* **Data block**:

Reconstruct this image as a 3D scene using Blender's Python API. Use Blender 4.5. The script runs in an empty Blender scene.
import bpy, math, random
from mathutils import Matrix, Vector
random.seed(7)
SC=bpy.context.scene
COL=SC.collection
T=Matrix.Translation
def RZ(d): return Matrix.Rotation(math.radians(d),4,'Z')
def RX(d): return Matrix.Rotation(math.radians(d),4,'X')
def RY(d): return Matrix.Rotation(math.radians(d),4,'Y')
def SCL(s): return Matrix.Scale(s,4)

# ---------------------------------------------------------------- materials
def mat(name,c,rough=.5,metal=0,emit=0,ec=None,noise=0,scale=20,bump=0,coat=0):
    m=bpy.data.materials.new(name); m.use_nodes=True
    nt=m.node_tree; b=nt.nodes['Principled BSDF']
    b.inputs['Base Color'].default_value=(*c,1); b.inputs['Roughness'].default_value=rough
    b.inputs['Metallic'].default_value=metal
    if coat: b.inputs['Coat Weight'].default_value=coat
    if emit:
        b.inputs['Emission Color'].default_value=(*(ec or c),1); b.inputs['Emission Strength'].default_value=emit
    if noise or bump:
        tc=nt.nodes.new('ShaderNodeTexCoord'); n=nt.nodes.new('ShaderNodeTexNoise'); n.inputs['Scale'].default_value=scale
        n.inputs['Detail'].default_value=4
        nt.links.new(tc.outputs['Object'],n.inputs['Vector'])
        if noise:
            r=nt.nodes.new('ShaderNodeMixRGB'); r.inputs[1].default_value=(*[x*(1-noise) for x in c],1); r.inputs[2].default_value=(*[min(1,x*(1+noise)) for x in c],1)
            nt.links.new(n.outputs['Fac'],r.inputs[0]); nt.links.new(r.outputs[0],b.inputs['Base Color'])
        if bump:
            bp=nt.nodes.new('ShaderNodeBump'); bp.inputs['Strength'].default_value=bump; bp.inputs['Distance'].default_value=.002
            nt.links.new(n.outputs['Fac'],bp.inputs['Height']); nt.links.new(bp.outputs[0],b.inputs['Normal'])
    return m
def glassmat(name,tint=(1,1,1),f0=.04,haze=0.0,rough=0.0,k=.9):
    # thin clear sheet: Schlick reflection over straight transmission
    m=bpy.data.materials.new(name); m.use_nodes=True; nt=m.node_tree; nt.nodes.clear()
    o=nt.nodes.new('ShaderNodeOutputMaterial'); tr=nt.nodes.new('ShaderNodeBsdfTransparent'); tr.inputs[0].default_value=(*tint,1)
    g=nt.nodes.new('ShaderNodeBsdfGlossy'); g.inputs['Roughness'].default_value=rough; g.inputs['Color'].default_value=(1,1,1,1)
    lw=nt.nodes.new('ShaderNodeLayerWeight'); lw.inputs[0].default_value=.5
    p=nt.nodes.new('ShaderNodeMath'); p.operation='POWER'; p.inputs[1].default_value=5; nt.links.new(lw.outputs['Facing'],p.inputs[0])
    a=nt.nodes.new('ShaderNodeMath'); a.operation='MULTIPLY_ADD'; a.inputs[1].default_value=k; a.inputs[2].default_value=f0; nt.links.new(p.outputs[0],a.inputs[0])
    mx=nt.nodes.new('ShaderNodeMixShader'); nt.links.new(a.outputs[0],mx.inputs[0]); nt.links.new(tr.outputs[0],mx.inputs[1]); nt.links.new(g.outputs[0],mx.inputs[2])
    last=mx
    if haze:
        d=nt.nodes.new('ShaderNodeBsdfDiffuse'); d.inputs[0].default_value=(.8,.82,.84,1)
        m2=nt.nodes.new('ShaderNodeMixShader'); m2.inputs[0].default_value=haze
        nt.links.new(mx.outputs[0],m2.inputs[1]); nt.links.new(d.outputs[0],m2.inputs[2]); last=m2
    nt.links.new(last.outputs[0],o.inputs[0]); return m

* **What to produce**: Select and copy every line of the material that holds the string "scene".

* **Written response**:
Reconstruct this image as a 3D scene using Blender's Python API. Use Blender 4.5. The script runs in an empty Blender scene.
SC=bpy.context.scene